Long Logical Address

This is a 32-bit address (0xFFFFxxxx) that is treated as a logical address, i.e., it is passed through the MMU for translation. The upper 16 bits are all ones. Only the lower 16 bits are significant.

Shift Operations

The Rabbit has shift left and shift right instructions. Most of the shift instructions work on bits, but some (RLA and RRA) work at the byte level. Basically, a bit-level left shift accomplishes a multiply by 2 and a bit-level right shift does integer division by 2.

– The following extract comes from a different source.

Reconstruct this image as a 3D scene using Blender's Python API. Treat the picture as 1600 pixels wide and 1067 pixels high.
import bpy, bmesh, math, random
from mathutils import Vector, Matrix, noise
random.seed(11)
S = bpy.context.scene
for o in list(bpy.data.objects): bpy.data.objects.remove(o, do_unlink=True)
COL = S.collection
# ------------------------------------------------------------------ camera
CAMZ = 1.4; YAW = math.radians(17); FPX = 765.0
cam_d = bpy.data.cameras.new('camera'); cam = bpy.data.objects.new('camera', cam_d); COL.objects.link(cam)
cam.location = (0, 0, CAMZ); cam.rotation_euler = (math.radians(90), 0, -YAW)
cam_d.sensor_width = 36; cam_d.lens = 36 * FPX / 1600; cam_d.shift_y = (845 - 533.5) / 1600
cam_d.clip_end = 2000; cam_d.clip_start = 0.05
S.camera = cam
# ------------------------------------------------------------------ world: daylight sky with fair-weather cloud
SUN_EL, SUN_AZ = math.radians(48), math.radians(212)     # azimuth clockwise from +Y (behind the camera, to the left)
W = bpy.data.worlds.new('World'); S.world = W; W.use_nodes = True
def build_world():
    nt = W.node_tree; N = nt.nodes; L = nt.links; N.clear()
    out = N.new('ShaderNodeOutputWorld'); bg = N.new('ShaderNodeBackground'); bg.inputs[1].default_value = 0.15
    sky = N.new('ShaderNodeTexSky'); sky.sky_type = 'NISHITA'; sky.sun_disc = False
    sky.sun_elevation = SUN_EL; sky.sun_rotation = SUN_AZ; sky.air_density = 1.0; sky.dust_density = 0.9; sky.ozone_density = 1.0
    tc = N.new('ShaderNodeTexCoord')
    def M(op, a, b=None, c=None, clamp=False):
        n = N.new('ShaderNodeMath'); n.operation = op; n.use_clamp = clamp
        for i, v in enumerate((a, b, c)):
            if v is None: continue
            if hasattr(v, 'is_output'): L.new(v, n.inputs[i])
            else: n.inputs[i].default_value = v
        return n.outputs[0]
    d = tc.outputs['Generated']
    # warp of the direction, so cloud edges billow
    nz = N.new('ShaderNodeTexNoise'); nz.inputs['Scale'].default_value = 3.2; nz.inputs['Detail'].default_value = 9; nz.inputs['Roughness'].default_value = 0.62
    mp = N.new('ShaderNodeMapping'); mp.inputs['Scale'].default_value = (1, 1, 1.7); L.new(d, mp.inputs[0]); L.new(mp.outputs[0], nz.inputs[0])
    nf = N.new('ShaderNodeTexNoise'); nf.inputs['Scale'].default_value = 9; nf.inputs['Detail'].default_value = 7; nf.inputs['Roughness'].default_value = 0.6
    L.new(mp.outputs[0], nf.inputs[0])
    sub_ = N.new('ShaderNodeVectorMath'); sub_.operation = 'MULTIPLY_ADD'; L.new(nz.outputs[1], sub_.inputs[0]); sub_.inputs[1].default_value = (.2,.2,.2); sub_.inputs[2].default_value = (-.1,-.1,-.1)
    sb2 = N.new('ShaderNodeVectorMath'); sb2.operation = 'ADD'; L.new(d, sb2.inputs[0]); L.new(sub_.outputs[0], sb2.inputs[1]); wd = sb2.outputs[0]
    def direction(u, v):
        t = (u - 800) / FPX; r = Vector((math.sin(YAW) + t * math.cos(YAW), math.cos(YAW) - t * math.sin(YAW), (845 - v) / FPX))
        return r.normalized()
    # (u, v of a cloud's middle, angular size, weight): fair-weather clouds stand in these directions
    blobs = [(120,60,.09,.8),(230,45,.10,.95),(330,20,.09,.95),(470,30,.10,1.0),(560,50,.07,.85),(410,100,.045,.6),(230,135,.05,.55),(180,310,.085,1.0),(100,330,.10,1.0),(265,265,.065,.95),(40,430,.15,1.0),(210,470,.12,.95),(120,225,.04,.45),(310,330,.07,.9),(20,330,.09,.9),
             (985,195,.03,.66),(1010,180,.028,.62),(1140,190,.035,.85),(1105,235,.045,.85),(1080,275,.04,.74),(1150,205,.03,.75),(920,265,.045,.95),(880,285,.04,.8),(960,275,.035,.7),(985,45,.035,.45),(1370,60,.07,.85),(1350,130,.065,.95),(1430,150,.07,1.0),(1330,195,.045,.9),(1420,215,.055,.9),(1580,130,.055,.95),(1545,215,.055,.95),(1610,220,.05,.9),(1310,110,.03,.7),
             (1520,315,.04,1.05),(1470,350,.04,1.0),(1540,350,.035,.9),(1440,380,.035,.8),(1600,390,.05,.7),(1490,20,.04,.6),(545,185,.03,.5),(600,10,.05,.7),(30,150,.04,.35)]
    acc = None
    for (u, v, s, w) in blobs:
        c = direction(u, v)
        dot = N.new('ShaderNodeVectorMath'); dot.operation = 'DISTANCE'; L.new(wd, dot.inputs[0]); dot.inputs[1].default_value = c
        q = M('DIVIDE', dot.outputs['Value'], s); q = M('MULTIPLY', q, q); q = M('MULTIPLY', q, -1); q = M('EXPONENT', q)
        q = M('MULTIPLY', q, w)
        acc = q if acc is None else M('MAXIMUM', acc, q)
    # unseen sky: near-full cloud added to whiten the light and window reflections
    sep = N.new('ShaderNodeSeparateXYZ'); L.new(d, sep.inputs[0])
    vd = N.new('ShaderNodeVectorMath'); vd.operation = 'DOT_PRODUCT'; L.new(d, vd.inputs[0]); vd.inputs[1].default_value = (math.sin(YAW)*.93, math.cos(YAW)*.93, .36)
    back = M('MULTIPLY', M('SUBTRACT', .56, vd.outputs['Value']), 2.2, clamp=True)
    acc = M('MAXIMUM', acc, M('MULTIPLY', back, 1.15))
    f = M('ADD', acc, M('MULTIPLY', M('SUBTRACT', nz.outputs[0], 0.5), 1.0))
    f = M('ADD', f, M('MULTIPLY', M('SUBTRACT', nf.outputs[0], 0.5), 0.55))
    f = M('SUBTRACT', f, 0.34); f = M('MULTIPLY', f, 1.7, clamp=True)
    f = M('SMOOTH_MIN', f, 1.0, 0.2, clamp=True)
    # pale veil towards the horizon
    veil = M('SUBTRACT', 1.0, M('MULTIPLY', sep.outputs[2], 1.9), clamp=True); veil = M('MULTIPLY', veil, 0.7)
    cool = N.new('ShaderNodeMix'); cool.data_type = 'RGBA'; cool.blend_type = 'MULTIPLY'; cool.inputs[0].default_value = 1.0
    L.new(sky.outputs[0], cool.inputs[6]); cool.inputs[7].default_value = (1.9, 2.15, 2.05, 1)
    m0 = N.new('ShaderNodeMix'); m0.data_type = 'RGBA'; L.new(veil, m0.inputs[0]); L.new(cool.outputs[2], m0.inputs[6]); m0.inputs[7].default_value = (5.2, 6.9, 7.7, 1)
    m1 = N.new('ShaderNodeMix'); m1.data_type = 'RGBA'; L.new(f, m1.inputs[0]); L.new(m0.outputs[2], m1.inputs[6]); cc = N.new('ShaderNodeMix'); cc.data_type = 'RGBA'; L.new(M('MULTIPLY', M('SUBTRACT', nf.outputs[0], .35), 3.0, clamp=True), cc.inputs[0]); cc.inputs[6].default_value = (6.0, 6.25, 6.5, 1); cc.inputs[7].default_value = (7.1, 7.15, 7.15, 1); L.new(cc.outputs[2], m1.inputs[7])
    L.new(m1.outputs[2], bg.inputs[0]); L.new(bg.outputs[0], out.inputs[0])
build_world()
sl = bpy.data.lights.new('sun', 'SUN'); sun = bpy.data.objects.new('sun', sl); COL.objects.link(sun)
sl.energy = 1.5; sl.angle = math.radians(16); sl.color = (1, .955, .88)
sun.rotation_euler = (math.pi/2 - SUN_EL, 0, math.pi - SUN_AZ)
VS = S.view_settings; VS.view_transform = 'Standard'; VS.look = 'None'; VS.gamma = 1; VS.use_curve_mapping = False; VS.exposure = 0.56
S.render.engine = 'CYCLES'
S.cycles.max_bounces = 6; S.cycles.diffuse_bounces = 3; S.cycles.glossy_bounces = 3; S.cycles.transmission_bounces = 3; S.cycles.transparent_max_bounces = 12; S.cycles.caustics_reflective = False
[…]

Bitwise shift operations are further distinquished by logical and arithmetic variations. For left shifts, there is no functional difference between a logical and arithmetic shift. However, for right shifts there is a difference: logical right shifts shift in a zero to the high-order bit, whereas for arithmetic right shifts, the high-bit is sign-extended.

Signed and Unsigned

Signed numbers can be either positive or negative. The high bit is the sign bit. A "1" means the number is negative; a "0" means it is positive.

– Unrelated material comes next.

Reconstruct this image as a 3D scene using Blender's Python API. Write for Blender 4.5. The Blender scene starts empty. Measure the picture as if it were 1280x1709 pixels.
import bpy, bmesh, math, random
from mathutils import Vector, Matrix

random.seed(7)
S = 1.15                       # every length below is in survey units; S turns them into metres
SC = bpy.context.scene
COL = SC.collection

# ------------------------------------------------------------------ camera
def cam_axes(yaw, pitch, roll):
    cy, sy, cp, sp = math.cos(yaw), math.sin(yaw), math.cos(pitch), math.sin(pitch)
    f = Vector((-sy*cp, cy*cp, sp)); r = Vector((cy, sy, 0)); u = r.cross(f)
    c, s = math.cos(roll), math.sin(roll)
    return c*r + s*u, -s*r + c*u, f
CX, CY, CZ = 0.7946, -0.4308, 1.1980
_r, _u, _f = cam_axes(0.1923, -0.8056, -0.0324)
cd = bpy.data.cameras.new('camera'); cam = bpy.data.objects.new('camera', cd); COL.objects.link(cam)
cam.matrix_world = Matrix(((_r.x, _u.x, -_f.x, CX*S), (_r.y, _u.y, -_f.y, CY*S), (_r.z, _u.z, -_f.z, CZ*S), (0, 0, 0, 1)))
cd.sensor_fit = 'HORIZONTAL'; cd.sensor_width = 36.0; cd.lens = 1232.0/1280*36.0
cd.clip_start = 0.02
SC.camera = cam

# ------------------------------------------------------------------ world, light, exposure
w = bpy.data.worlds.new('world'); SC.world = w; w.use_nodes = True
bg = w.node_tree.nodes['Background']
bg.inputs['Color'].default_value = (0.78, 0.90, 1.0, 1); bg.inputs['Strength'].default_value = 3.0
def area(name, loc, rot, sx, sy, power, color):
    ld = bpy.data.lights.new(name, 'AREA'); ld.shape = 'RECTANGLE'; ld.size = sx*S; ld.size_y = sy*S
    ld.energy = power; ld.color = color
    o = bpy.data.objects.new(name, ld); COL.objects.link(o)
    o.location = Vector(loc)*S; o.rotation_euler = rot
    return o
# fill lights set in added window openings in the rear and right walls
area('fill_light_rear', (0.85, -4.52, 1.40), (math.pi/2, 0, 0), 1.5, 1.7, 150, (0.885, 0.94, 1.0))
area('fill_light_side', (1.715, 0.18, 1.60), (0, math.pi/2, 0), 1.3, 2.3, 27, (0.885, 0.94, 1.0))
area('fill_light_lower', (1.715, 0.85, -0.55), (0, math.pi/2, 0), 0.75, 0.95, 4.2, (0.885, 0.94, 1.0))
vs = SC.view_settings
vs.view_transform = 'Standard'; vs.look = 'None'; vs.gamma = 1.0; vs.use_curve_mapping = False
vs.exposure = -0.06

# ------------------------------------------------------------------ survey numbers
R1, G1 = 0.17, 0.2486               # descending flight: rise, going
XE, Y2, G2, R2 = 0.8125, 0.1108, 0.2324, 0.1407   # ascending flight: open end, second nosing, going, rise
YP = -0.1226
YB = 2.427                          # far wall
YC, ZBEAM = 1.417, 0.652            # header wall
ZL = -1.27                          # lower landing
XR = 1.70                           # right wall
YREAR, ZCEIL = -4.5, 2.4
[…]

Unsigned numbers are always positive. The benefit of using unsigned is that it doubles the number of unique positive numbers available.

Two's Complement

Integer representation method that makes the circuitry for addition and subtraction less complex. The Rabbit uses two's complement. This means that all negative integers have a "1" in their high bit. For example, let's say the integer is -2. To find its two's complement representation you take the binary representation of 2, then invert all the bits and add one. The binary representation of 2 is: 0000 0010; inverting the bits gives: 1111 1101; and adding one: 1111 1110; which is 0xFE in hex. So, 0xFE is the two's complement representation of -2.